• _Objective_
Can you reproduce the data beneath, keeping every line exact?

++++

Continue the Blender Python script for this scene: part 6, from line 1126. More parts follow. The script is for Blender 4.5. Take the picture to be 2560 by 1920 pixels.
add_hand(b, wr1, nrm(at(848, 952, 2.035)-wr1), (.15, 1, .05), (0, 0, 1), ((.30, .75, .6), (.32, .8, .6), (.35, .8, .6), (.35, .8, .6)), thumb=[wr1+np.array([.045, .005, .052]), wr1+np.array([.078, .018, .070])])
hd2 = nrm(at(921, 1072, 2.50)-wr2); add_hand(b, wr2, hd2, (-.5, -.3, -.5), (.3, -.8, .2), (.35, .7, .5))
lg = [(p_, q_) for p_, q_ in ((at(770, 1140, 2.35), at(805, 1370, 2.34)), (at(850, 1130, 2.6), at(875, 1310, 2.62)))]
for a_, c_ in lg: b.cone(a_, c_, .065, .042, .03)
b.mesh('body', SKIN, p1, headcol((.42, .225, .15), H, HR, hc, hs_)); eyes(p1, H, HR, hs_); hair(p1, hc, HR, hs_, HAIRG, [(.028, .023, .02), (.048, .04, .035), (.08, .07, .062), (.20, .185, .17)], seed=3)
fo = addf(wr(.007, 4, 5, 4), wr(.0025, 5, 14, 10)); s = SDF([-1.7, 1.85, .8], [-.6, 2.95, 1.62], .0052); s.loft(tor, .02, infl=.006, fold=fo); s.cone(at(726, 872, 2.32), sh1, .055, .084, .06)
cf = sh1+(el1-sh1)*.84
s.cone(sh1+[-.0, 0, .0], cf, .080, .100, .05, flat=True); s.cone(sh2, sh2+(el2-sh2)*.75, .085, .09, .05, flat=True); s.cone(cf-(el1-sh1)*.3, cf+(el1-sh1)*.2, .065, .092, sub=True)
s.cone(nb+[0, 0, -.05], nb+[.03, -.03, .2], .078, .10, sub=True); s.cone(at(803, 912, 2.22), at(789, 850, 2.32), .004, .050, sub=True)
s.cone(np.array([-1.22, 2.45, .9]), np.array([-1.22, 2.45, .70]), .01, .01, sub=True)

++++

• _Task output_
Continue the Blender Python script for this scene: part 6, from line 1126. More parts follow. The script is for Blender 4.5. Take the picture to be 2560 by 1920 pixels.
add_hand(b, wr1, nrm(at(848, 952, 2.035)-wr1), (.15, 1, .05), (0, 0, 1), ((.30, .75, .6), (.32, .8, .6), (.35, .8, .6), (.35, .8, .6)), thumb=[wr1+np.array([.045, .005, .052]), wr1+np.array([.078, .018, .070])])
hd2 = nrm(at(921, 1072, 2.50)-wr2); add_hand(b, wr2, hd2, (-.5, -.3, -.5), (.3, -.8, .2), (.35, .7, .5))
lg = [(p_, q_) for p_, q_ in ((at(770, 1140, 2.35), at(805, 1370, 2.34)), (at(850, 1130, 2.6), at(875, 1310, 2.62)))]
for a_, c_ in lg: b.cone(a_, c_, .065, .042, .03)
b.mesh('body', SKIN, p1, headcol((.42, .225, .15), H, HR, hc, hs_)); eyes(p1, H, HR, hs_); hair(p1, hc, HR, hs_, HAIRG, [(.028, .023, .02), (.048, .04, .035), (.08, .07, .062), (.20, .185, .17)], seed=3)
fo = addf(wr(.007, 4, 5, 4), wr(.0025, 5, 14, 10)); s = SDF([-1.7, 1.85, .8], [-.6, 2.95, 1.62], .0052); s.loft(tor, .02, infl=.006, fold=fo); s.cone(at(726, 872, 2.32), sh1, .055, .084, .06)
cf = sh1+(el1-sh1)*.84
s.cone(sh1+[-.0, 0, .0], cf, .080, .100, .05, flat=True); s.cone(sh2, sh2+(el2-sh2)*.75, .085, .09, .05, flat=True); s.cone(cf-(el1-sh1)*.3, cf+(el1-sh1)*.2, .065, .092, sub=True)
s.cone(nb+[0, 0, -.05], nb+[.03, -.03, .2], .078, .10, sub=True); s.cone(at(803, 912, 2.22), at(789, 850, 2.32), .004, .050, sub=True)
s.cone(np.array([-1.22, 2.45, .9]), np.array([-1.22, 2.45, .70]), .01, .01, sub=True)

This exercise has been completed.